2019-09-01 09:56:15

The Rapid City government has effectively forced an electric kick scooter rental service off of public streets and sidewalks.

Officials said Friday that based on state and local laws there are few places in town where the service can safely and legally operate. Despite their statements, the man behind the scooters says he is hopeful his company and the city may yet come to an agreement.

“I intend on working with the public officials as much as I possibly can and hope to have the scooters available to the public,” Austin Vance said last week.

Vance, who moved to Rapid City recently, is a partner in a small company that operates a Goat e-scooter rental franchise in Dickinson, North Dakota. Unlike larger scooter-sharing companies Byrd and Lime, Goat sells scooters directly to consumers who operate them on its behalf. Vance said he bought 30 scooters at a cost of $800 apiece for his Rapid City operation.

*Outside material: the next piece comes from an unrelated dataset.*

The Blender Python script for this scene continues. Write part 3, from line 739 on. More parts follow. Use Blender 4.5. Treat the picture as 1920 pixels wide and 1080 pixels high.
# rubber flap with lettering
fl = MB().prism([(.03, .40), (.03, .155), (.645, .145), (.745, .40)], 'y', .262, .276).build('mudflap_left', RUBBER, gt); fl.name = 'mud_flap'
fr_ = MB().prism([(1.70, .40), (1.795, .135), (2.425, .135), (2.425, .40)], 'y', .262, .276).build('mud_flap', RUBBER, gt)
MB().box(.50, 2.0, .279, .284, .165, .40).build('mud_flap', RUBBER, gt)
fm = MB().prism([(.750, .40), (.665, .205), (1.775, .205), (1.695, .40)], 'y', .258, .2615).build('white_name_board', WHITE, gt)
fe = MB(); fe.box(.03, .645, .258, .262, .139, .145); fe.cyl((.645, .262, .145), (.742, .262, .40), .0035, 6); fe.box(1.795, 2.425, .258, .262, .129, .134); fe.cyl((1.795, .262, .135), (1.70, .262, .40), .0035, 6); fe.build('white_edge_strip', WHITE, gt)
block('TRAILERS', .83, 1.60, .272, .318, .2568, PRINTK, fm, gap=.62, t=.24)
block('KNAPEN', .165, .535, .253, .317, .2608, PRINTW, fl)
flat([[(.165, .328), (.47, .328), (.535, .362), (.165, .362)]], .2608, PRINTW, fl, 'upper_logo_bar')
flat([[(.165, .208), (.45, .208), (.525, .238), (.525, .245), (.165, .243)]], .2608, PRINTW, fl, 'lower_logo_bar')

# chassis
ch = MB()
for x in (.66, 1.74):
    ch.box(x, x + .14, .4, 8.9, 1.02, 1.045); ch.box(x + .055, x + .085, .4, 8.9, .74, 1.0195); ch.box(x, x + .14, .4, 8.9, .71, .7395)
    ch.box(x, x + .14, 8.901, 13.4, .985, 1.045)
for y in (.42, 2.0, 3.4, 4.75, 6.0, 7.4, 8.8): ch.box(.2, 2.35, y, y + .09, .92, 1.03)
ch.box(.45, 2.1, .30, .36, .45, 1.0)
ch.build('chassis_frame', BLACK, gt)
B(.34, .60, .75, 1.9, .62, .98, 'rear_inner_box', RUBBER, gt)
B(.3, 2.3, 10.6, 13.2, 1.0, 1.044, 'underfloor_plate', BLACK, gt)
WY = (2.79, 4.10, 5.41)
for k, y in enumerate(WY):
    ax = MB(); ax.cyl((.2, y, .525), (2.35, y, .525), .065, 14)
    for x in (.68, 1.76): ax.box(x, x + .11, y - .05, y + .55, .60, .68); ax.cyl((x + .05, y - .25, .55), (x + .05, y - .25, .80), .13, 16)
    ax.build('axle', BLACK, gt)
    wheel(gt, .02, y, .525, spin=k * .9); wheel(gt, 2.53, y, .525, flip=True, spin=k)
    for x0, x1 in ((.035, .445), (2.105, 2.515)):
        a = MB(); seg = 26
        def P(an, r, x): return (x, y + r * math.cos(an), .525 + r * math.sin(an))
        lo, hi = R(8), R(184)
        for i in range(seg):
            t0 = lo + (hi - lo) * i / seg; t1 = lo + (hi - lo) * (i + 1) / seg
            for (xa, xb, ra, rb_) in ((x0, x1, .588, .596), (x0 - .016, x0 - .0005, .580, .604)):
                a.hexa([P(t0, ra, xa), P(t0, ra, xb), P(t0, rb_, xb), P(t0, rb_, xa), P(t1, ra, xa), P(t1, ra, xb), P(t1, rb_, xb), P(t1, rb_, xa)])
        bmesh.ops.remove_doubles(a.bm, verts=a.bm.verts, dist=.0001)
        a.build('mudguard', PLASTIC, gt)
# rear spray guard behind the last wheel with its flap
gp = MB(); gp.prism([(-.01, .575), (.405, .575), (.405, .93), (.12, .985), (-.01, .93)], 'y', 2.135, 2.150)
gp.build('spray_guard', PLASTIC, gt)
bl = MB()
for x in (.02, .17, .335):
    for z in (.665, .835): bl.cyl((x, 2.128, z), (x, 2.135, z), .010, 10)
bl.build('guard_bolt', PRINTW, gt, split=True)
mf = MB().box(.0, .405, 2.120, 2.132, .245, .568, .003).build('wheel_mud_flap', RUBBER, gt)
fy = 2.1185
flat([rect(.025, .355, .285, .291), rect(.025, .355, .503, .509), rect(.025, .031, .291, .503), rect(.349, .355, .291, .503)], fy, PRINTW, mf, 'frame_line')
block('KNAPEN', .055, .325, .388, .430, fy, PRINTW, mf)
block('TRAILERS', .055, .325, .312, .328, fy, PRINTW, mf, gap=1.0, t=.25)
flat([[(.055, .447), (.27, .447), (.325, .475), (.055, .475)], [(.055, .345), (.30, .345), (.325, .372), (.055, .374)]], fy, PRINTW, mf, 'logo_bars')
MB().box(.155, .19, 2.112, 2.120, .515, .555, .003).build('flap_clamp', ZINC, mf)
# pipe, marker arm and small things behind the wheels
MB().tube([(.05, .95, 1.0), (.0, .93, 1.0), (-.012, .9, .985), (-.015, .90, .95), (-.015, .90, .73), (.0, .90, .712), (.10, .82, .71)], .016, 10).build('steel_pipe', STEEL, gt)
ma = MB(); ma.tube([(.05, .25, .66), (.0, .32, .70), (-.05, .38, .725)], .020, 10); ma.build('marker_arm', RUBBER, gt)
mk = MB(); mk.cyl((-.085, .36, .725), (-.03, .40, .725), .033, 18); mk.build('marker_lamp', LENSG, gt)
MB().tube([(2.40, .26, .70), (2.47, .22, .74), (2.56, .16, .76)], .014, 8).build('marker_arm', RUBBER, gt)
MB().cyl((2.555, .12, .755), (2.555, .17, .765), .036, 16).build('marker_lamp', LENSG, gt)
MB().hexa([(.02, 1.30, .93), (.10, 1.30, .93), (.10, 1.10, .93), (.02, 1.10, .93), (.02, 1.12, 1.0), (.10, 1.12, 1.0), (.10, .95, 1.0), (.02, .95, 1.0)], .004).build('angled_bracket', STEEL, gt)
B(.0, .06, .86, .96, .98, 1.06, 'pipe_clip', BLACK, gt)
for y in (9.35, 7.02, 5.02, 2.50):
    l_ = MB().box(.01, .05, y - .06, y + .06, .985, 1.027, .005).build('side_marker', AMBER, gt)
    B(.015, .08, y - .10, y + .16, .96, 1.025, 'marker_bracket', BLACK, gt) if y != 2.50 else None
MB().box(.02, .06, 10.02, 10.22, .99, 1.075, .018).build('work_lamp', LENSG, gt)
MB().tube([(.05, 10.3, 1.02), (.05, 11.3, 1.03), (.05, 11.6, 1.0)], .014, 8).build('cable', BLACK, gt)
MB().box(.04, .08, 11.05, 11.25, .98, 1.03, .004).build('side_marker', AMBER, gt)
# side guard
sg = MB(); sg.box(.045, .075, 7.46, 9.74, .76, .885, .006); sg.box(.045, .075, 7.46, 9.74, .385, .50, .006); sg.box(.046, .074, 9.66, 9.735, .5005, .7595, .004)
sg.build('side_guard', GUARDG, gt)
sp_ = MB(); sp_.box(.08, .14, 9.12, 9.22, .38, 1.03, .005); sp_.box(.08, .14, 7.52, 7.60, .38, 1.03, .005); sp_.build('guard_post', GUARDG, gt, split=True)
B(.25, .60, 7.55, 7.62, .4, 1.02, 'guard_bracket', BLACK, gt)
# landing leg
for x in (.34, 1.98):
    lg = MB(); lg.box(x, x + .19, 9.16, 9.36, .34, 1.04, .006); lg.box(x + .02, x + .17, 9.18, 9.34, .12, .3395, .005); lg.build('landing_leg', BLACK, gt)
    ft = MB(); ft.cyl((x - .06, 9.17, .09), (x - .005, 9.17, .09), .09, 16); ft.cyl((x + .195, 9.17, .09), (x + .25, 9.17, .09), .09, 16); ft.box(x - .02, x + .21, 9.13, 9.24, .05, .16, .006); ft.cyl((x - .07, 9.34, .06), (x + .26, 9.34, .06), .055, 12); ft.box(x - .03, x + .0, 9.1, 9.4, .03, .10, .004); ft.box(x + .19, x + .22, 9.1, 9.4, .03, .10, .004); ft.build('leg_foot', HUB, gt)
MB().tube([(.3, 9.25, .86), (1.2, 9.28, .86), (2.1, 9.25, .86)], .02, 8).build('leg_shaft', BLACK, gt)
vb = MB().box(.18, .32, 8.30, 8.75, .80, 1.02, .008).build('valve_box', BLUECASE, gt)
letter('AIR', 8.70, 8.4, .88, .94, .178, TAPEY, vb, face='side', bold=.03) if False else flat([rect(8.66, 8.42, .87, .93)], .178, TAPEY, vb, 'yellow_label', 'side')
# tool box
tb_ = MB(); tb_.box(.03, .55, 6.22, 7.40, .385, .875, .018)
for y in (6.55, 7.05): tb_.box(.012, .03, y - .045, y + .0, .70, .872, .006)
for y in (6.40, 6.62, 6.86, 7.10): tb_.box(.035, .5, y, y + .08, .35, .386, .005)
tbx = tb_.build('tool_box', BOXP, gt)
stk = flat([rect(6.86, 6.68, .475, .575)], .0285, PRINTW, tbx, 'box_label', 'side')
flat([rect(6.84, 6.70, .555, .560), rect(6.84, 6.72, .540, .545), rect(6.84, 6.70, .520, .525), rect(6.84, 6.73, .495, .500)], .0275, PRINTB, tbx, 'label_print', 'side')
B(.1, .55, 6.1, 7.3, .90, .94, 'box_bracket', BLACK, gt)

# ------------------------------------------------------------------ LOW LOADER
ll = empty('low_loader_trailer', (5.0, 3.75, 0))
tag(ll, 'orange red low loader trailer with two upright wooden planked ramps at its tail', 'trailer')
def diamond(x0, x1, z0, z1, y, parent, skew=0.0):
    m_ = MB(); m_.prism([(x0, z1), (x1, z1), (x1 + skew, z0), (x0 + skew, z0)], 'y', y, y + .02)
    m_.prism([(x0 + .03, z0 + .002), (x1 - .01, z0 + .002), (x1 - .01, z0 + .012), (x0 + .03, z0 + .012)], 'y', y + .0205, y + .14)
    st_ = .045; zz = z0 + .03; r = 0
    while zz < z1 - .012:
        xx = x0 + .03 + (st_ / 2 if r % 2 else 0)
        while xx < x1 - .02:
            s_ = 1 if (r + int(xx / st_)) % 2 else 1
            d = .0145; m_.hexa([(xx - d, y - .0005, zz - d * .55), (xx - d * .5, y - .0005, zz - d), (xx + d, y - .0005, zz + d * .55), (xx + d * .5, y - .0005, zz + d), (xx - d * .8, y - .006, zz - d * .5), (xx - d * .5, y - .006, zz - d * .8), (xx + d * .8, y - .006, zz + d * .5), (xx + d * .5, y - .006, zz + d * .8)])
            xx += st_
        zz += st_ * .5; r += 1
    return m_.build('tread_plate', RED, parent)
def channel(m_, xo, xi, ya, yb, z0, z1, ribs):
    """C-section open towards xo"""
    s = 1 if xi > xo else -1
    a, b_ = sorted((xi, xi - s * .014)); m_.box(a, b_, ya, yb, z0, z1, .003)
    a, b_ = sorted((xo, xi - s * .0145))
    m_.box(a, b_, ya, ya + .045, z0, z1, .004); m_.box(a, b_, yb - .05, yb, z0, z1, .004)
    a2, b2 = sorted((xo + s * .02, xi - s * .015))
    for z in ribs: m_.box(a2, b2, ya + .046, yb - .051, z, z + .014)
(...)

Users locate scooters in their area with Goat’s GPS-enabled smartphone app, through which rental fees can be paid. By scanning the QR code labeled on each scooter with their phones, a user can “unlock” it for a dollar and ride it for 20 cents a minute. A portion of revenue goes back to Goat itself.

The scooters are sometimes described as “dockless” because they can be picked up and dropped off at nearly any location in places that have them.

Scooter-sharing companies began to crop up in U.S. cities within the past several years. Not unlike ride-sharing companies Uber and Lyft, they have occasionally run afoul of local governments due to regulatory issues.

“Oftentimes, we run into technology evolving faster than legislation can,” Rapid City police spokesman Brendyn Medina said Friday.

Vance attempted to rent the scooters out downtown in late July. But because the city considers them to be motor vehicles — which by state and local law cannot be driven on sidewalks — it put a halt to their rental. City spokesperson Darrell Shoemaker previously said that Vance hadn’t acquired a state sales tax license at the time either.

Adding to the issue is the fact that, per local ordinance, bicycles, scooters and skateboards cannot be ridden on downtown sidewalks. Vance said he then worked with the city in hopes of renting the scooters for use on the street.

After he mounted mirrors and placed warning stickers on them, Vance said he placed the scooters out for rent again only for the city to impound them. The reason, he said, was that they were considered to be abandoned in the public right-of-way.

He was able to retrieve them at no cost and said he has had little contact with the city since.

As for why it considers scooters to be motor vehicles, the city Attorney’s Office cited a 2004 opinion issued by the state Attorney General’s office that says they are no different than motorcycles. That means their riders are required to have a driver’s license and wear a helmet if they are younger than 18.

But at least in Rapid City, riding the scooters on the street also appears to be out of the question. Because they have a top speed of approximately 25 miles per hour, the city Attorney’s Office said they violate an ordinance on impeding traffic.

Riding electric scooters on city bike paths, meanwhile, is also not allowed. Although e-bikes can be used on the paths, Medina said they differ from e-scooters in that they aren’t primarily operated with a throttle.

Medina said Friday the city is still open to working with scooter-sharing companies.

“The way that they were deployed just wasn’t a good way to deploy them,” he said.

For his part, Vance said he doubts that he would have been treated differently if had contacted the city before deploying the scooters.

“I think at the end of the day, it would have ended up the same as it is in this moment in time,” he said.

Vance said he is looking now to rent the scooters out on private property but declined to say where.